It's not like Jardine is a rocket scientist or anything... what does he know.
Although he is a good sewing teacher and his book is how I got started.
To be fair... Apex has been as good as it gets for synthetic and that's fair recent, though personally I'm not a big fan. Although in a 2oz per yard batt you can make a very light synthetic quilt that rivals down out of Apex if you are careful with the design and size. Anything much past that though... I'd side with you on down for any season or reason but a few. After a few years of Apex when I got started with MYOG, I set it aside in favor of down.
Using, abusing, and trashing my Patagonia Nano-Puff though (and more or less shelving an UL Montbell Down) got me thinking. It's taken a few years but using Primaloft instead of Apex is a pretty huge difference, with weights and packed size much closer to down and makes Ray's arguments much more compelling. It's like sleeping in a nano-puff, but 150% warmer and it wears very well using the Ol' Mike Clelland Houdini puffy trick and turns into a pretty solid 30* (midweight) puffy for camp.

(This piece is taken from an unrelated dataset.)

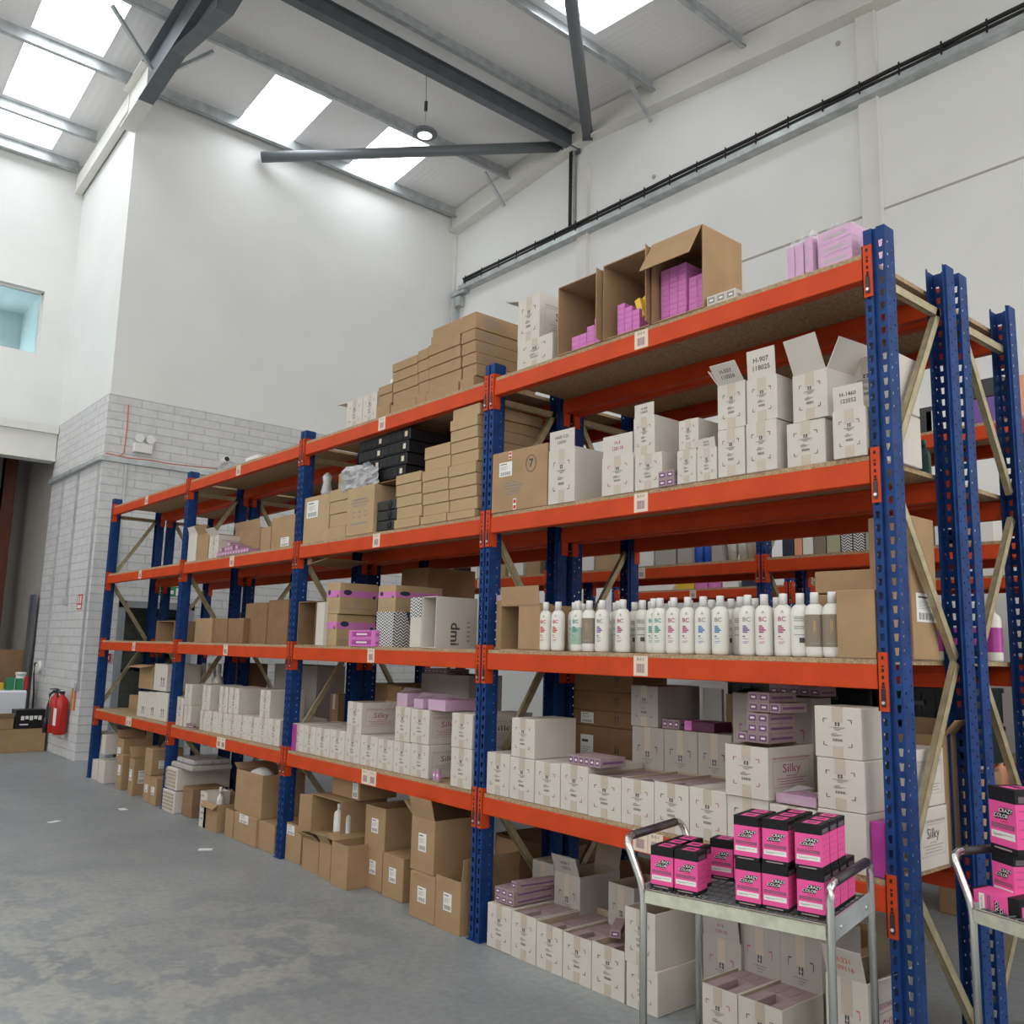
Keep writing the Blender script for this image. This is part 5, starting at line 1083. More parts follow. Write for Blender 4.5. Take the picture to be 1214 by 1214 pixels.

I just moved, and just pulled out the sewing machine last weekend- so I'm well behind. But that said, a certain fella of moderate height but high stature that lives a bit uprange of yerself is testing a 45* right now. I still owe Malto and a few folks a test quilt but if'n you're interested I'd like to get one your way one of these days.
While I can't make any sorta monstrously compelling argument for a western fella to abandon a 20* down bag for one of mine...
I could make a decent argument to layer a 45* synthetic over your down for winter trips, or to use said synthetic when traipsing or summer car camping on the plains.